Manhattan_1 This pretty and almost-accurate map of Manhattan neighborhoods is simple and concise. I especially love the typography and color - it may be useless for tourists, but it's a decent enough way to get a good general idea of what's where for non-residents who come to the city regularly.

Our friend David points out its several shortcomings, and because of these we think it may have been made by a non-Manhattanite:

NoLiTa = North of Little Italy. Really just refers to three blocks east of what is really SoHo and wound up with lots of trendy boutiques a few years ago. Given that Little Italy itself is just one block these days it's a misnomer, but people definitely do use it as a term.

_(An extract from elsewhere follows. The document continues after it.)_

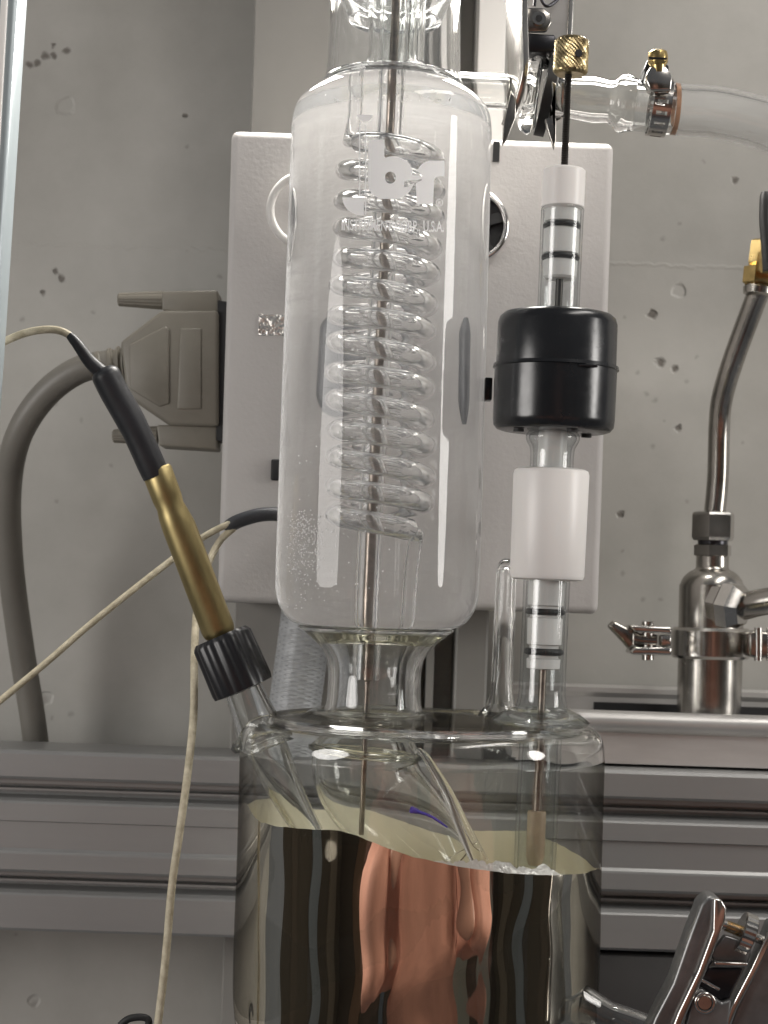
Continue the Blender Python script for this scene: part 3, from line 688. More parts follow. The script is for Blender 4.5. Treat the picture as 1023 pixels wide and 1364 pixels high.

I have a friend who lives in NoHo and uses the term but outside of the BID people just call it the Village.

Clinton is lame but that's the official term, referenced on taxi maps among other things. It is the same as Hell's Kitchen; they are not distinct neighborhoods.

A lot of the breakouts on this map are misleading. Yorkville and Carnegie Hill are part of the UES, not separate from it; East and Spanish Harlem are still Harlem; the theater district is still in midtown. For that matter, a bunch of neighborhood coinages, like Union Square and the Flatiron District, are missing.

I've lived in Manhattan for nearly 10 years and have been in the tri-state area my entire life, and I have never, ever heard of Bowery, Two Bridges, Civic Center or Rose Hill. Rose Hill? That little square is so nondescript that it's the only part of the borough on the taxi map that doesn't have a name. It's just grayed out.

Steven, also a New Yorker, writes

NoLiTa is north of ... ? This map looks like it was made by corcoran. Every marginal neighborhood with an interesting name is given the maximum area possible, while the generalities people on the street actually use are reduced to ageographic nonentities. Just like a real estate agent would do!

But the big question - who made it? Can anyone tell us where this comes from? We need to give the artist props - while this may not be the best infographic ever made, it is certainly a very well-constructed piece of art. The artist has been found.